Scene modeling code data
╔══

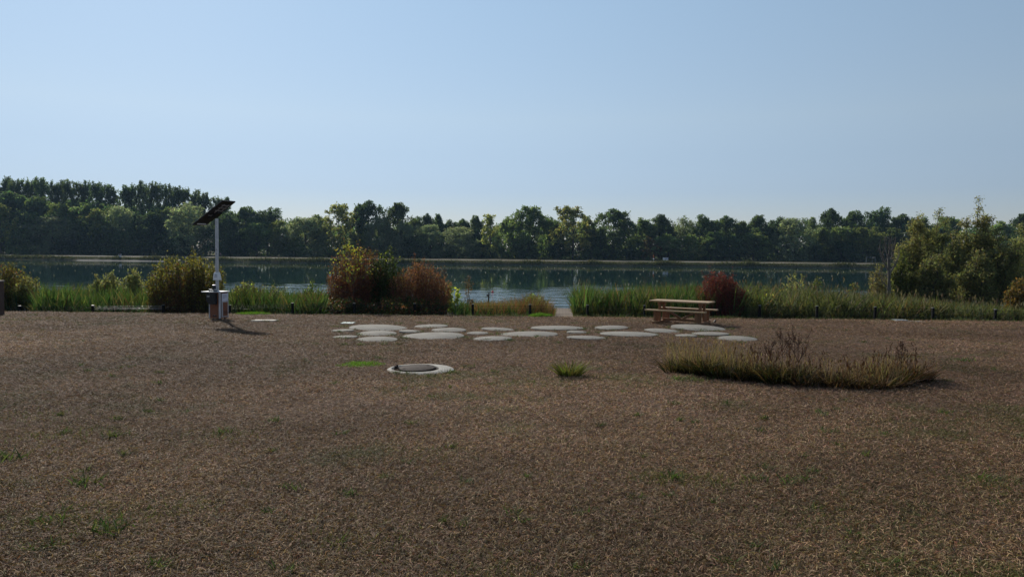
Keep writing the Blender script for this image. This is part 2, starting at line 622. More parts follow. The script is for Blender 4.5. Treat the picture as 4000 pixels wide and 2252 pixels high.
#@@SETTING
# ------------------------------------------------------------------ setting: ground, lake, paths
def ground():
    xs = np.concatenate([-np.geomspace(900, 36, 26), np.arange(-35, -20, 0.45), np.arange(-20, 20, 0.18), np.arange(20, 35.01, 0.45), np.geomspace(36, 900, 26)])
    ys = np.concatenate([[-60, -30, -12, -6], np.arange(-3, 2.9, 0.4), np.arange(3, 29.4, 0.18), np.arange(29.5, 34, 0.45), np.arange(34, 80, 1.5), [82, 86, 90, 120, 160, 149, 151, 200, 240, 252, 258],
                         np.arange(262, 300, 0.8), [304, 310, 318, 325, 340, 370, 400, 500, 700, 900, 1400, 2500]])
    ys = np.unique(ys)
    X, Y = np.meshgrid(xs, ys)
    Z = gz(X, Y)
    V = np.stack([X, Y, Z], -1).reshape(-1, 3)
    ny, nx = X.shape
    i = np.arange(ny - 1)[:, None] * nx + np.arange(nx - 1)[None]
    F = np.stack([i, i + 1, i + nx + 1, i + nx], -1).reshape(-1, 4)
    o = link('ground', npmesh('ground', V, F, smooth=True), M['ground'])
    tag(o, 'brown parched lawn running down to the lake shore', 'ground', kind='structure')


def ribbon(name, f0, f1, mat, x0, x1, lift, step=4.0):
    xs = np.arange(x0, x1 + 0.1, step)
    a = np.stack([xs, f0(xs)], 1)
    b = np.stack([xs, f1(xs)], 1)
    V = np.concatenate([np.c_[a, gz(a[:, 0], a[:, 1]) + lift], np.c_[b, gz(b[:, 0], b[:, 1]) + lift]])
    n = len(xs)
    i = np.arange(n - 1)
    F = np.stack([i, i + 1, i + n + 1, i + n], 1)
    return link(name, npmesh(name, V, F), mat)


ground()
wv = np.array([[-900, 60, WATER_Z], [900, 60, WATER_Z], [900, 345, WATER_Z], [-900, 345, WATER_Z]])
# the far shoreline bends away on the left, the sheet passes under the bank there
wo_ = link('lake_water', npmesh('lake_water', wv, np.array([[0, 1, 2, 3]])), M['water'])
tag(wo_, 'dark green lake between the reeds and the wooded far bank', 'water', kind='structure')
pt = ribbon('path', lambda x: shore_far(x) + 4.6 + 0.5 * np.sin(x * 0.05), lambda x: shore_far(x) + 7.4 + 0.5 * np.sin(x * 0.05), M['path'], -400, 400, 0.02)
tag(pt, 'pale gravel path along the far bank', 'path', kind='structure')
ss = ribbon('sand_strip', lambda x: shore_far(x) - 3.2 + 0.4 * np.sin(x * 0.3), lambda x: shore_far(x) - 0.5, M['sandstrip'], -160, -126, 0.35, 2.0)
tag(ss, 'thin strip of pale sand at the foot of the far bank', 'sand', kind='structure')


def bank_growth():
    """dark grass and low scrub overhanging the far water's edge"""
    r = np.random.default_rng(5)
    n = 26000
    x = r.uniform(-250, 250, n)
    dens = vnoise(x, x * 0, 7.0, 11) * 0.7 + vnoise(x, x * 0, 2.4, 12) * 0.3
    y = shore_far(x) + r.uniform(-0.6, 2.6, n)
    keep = r.random(n) < 0.4 + 0.9 * dens
    x, y, dens = x[keep], y[keep], dens[keep]
    n = len(x)
    h = (0.3 + 1.5 * dens ** 2) * r.uniform(0.6, 1.2, n)
    base = np.stack([x, y, gz(x, y) - 0.05], 1)
    V, F = strips(base, r.uniform(0, 6.28, n), h, r.uniform(0, 0.5, n), r.uniform(0, 0.4, n), r.uniform(0.12, 0.25, n), 2, r=r)
    c = np.repeat(pick(n, [((0.045, 0.055, 0.02), 3), ((0.075, 0.08, 0.028), 2), ((0.12, 0.10, 0.05), 1)], r), 2, 0)
    o = link('bank_grass', npmesh('bank_grass', V, F, c), M['reed'])
    tag(o, 'rough dark grass overhanging the edge of the far bank', 'grass', kind='stuff')


bank_growth()


def revetment():
    r = np.random.default_rng(6)
    m = []
    xs = np.arange(-230, 230, 1.3)
    for x in xs:
        x = x + r.uniform(-0.3, 0.3)
        y = float(shore_far(x)) - 0.9
        hh = r.uniform(0.25, 0.6)
        m.append((np.array([[x, y, WATER_Z - 0.4], [x + r.uniform(-0.04, 0.04), y, WATER_Z + hh]]), np.array([0.05, 0.045])))
    xs = np.arange(-230, 231, 5.0)
    m.append((np.stack([xs, shore_far(xs) - 0.8, np.full_like(xs, WATER_Z + 0.12)], 1), np.full(len(xs), 0.05)))
    V, F = tubes(m, 5)
    o = link('stake_revetment', npmesh('stake_revetment', V, F), M['greybark'])
    tag(o, 'row of thin grey stakes and rail edging the far bank at the waterline', 'revetment')


revetment()
# ------------------------------------------------------------------ far woodland
DARK = [((0.045, 0.068, 0.033), 3), ((0.063, 0.089, 0.039), 3), ((0.089, 0.111, 0.045), 1)]
MID = [((0.076, 0.110, 0.043), 3), ((0.110, 0.144, 0.054), 3), ((0.151, 0.169, 0.068), 1)]
OLIVE = [((0.124, 0.140, 0.049), 3), ((0.176, 0.176, 0.066), 2), ((0.088, 0.105, 0.039), 2)]
SILVER = [((0.146, 0.173, 0.109), 3), ((0.192, 0.219, 0.142), 3), ((0.100, 0.124, 0.077), 2)]
YELLOW = [((0.219, 0.219, 0.073), 3), ((0.155, 0.173, 0.062), 3), ((0.292, 0.265, 0.092), 1)]
RUSSET = [((0.162, 0.101, 0.052), 3), ((0.114, 0.089, 0.049), 3), ((0.097, 0.106, 0.049), 1)]


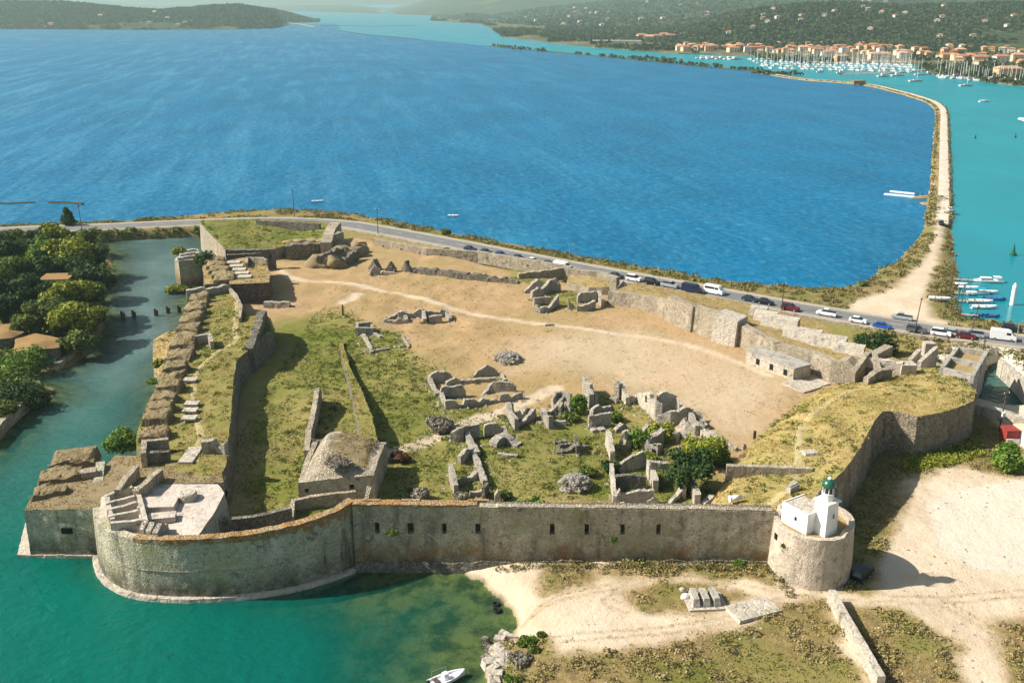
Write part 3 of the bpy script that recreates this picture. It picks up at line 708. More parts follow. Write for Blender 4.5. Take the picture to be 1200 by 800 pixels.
# ================================================================== THE FORT
# --- south curtain: the long wall facing us, with its row of embrasures
t = thing('curtain_wall', 'long grey-green curtain wall with small dark embrasures, between curved bastion and round tower', 'fortress wall', (7, 119.3, 1))
t.location = (0, 0, 0)
wl = [P(417, 663, .6), P(520, 662.5, .8), P(660, 660.5, 1.2), P(800, 658.5, 1.5), P(903, 657, 1.9)]
WL = arclen(wl)[-1]
def sx(x): return (x - 417) / (903 - 417) * WL
ops = []
for x, yb, yt, hw in [(444.5, 625, 609, .33), (483.5, 624, 609, .45), (522.5, 623, 612, .3), (561.5, 623, 611, .36), (647.5, 627, 616, .34), (687.5, 627, 616, .3), (729, 627, 617, .3), (770.5, 628, 617.5, .3)]:
    z0_, z1_ = ZT(yb, 119.4), ZT(yt, 119.4); ops.append((sx(x) - hw, sx(x) + hw, round(z0_, 2), round(z1_, 2)))
zlo = round(np.mean([o[2] for o in ops]), 2); zhi = round(np.mean([o[3] for o in ops]), 2)
zlo2 = zlo
ops = [(a, b, zlo, zhi) for a, b, c, d in ops]
wall('wall_face', M['wall_front'], wl, [(0, 10.0), (.30, 10.05), (.34, 9.95), (.345, 10.1), (.355, 9.9), (.6, 9.75), (1, 9.5)], -1.5, 1.1, t, openings=ops, batter=.03, step=.8, j=.02, ragged=.08)
wall('wall_core', M['wall_dark'], [(a, b + 1.12) for a, b in wl], [(0, 9.6), (1, 9.1)], -1.5, 1.6, t, j=.03, step=2)
wall('coping', M['coping'], [(a, b - .08) for a, b in wl[:2]] + [P(560, 661.8, .9)], lambda q: 10.35 - .05 * q, 10.0, 1.5, t, j=.06, step=.7, ragged=.10)
wall('parapet', M['wall_pale'], [(P(585, 661.5, 1)[0], wl[2][1] + .05), (wl[2][0], wl[2][1] + .05), (wl[3][0], wl[3][1] + .05), (wl[4][0] - .3, wl[4][1] + .05)], [(0, 10.15), (.5, 9.95), (1, 9.7)], 9.4, .9, t, j=.06, step=.7, ragged=.12)
for x in (437, 483, 560): bt = MB(); bt.box((P(x, 661, 1)[0], 120.9, 10.2), (2.6, .5, .5)); bt.build('brick_parapet', M['coping'], t)
pass
plinth = wall('plinth', M['wall_dark'], [(a, b - .45) for a, b in wl], lambda q: 1.4 + .7 * q, -1.5, .5, t, batter=.12, j=.12, step=.8, ragged=.35)

# --- curved south-west bastion, white platform, casemate stubs
t = thing('curved_bastion', 'curved sea bastion of lichen stained masonry with ochre coping, rising from green water', 'bastion')
bl = [P(x, y, 0) for x, y in [(121,598),(118,622),(117,645),(119,664),(127,679),(143,690),(165,697.5),(195,700.5),(225,701.5),(262,700),(300,696.5),(335,691),(365,684),(390,676),(408,669),(420,662)]]
bl = smooth_line(bl, 3)
bp = [(0, 8.4), (.13, 8.0), (.2, 7.5), (.3, 8.2), (.5, 8.7), (.75, 9.1), (.92, 9.7), (1, 10.05)]
wall('bastion_wall', M['wall_sea'], bl, bp, -1.5, 1.3, t, batter=.035, j=.03, step=.8, ragged=.1)
LB = arclen(bl); part = [p for p, s_ in zip(bl, LB) if s_ > LB[-1] * .47]
wall('coping', M['coping'], [(a, b - .05) for a, b in part], [(0, 8.75), (.5, 9.2), (.87, 9.8), (1, 10.35)], 8.2, 1.25, t, j=.07, step=.6, ragged=.12)
cl = [(p[0], p[1]) for p, s_ in zip(bl, LB) if s_ > LB[-1] * .12]
wall('string_course', M['wall_pale'], [(a, b - .24) for a, b in cl], 4.3, 4.12, .3, t, j=.03, step=1.2)
fb = offset(bl, -.9)
wall('sea_footing', M['plaster'], fb, .55, -1.5, 1.2, t, batter=.2, j=.1, step=1)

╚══

## [DO THIS]
Write out again, exactly, the lines from the start of the listing up to the line containing "return link(name, npmesh(name, V, F), mat)", with both ends and without pictures.

## [OUTPUT]
Keep writing the Blender script for this image. This is part 2, starting at line 622. More parts follow. The script is for Blender 4.5. Treat the picture as 4000 pixels wide and 2252 pixels high.
#@@SETTING
# ------------------------------------------------------------------ setting: ground, lake, paths
def ground():
    xs = np.concatenate([-np.geomspace(900, 36, 26), np.arange(-35, -20, 0.45), np.arange(-20, 20, 0.18), np.arange(20, 35.01, 0.45), np.geomspace(36, 900, 26)])
    ys = np.concatenate([[-60, -30, -12, -6], np.arange(-3, 2.9, 0.4), np.arange(3, 29.4, 0.18), np.arange(29.5, 34, 0.45), np.arange(34, 80, 1.5), [82, 86, 90, 120, 160, 149, 151, 200, 240, 252, 258],
                         np.arange(262, 300, 0.8), [304, 310, 318, 325, 340, 370, 400, 500, 700, 900, 1400, 2500]])
    ys = np.unique(ys)
    X, Y = np.meshgrid(xs, ys)
    Z = gz(X, Y)
    V = np.stack([X, Y, Z], -1).reshape(-1, 3)
    ny, nx = X.shape
    i = np.arange(ny - 1)[:, None] * nx + np.arange(nx - 1)[None]
    F = np.stack([i, i + 1, i + nx + 1, i + nx], -1).reshape(-1, 4)
    o = link('ground', npmesh('ground', V, F, smooth=True), M['ground'])
    tag(o, 'brown parched lawn running down to the lake shore', 'ground', kind='structure')


def ribbon(name, f0, f1, mat, x0, x1, lift, step=4.0):
    xs = np.arange(x0, x1 + 0.1, step)
    a = np.stack([xs, f0(xs)], 1)
    b = np.stack([xs, f1(xs)], 1)
    V = np.concatenate([np.c_[a, gz(a[:, 0], a[:, 1]) + lift], np.c_[b, gz(b[:, 0], b[:, 1]) + lift]])
    n = len(xs)
    i = np.arange(n - 1)
    F = np.stack([i, i + 1, i + n + 1, i + n], 1)
    return link(name, npmesh(name, V, F), mat)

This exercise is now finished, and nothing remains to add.